Sebi’s Circular Clarifies One-Time Mandate For MF Transactions! What’s In It? 

Sebi allows mutual fund transactions through recognised clearing houses by one-time mandate from April 1, 2022.
Sebi’s Circular Clarifies One-Time Mandate For MF Transactions! What’s In It? 

The Securities and Exchange Board of India (Sebi) has come out with its latest circular on mutual fund transactions through a one-time mandate, in a move that promises to smoothen mutual fund transactions for millions of investors across India. 

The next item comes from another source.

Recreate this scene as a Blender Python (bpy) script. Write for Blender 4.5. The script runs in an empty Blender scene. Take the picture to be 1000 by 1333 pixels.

The Sebi said in a statement: “On or after April 01, 2022, new mandates shall be accepted only in favour of Sebi recognised Clearing Corporations and those mandates shall exclusively be for subscriptions to units of Mutual Fund schemes and not for any other purpose.”

What it essentially means for the investors is that they can now make investments in mutual funds through their stock brokers and/or clearing houses through a one-time mandate, subject to two conditions – one being that the clearing house is recognised by Sebi, and second, the mandate is used solely for mutual fund transactions.

Back in October 2021, the capital markets regulator had specified that stock brokers and/or clearing houses should not accept any payment in their name through a one-time mandate for mutual fund transactions.

The mandate was usually in the form of an authorisation or order, even an electronic authorisation form to effect payment by the investor to the broker/clearing house to make an investment on behalf of the investor.

Now, with today’s latest guideline, the Sebi has clarified that such one-time mandate is acceptable. 

Tuesday’s circular specifies the norms for transactions for both at the stock exchanges as well as on online platforms. It comes in the wake of several recommendations to Sebi from the mutual fund advisory committee to smoothen mutual fund transactions.

The circular further says that existing mandates currently in use for mutual fund transactions can continue to remain in the name of the stock brokers and/or clearing house. This would, however, be mandatory for the payment aggregator to ensure that the beneficiary of the mandate is an approved bank account of a mutual fund pool account or a mutual fund scheme.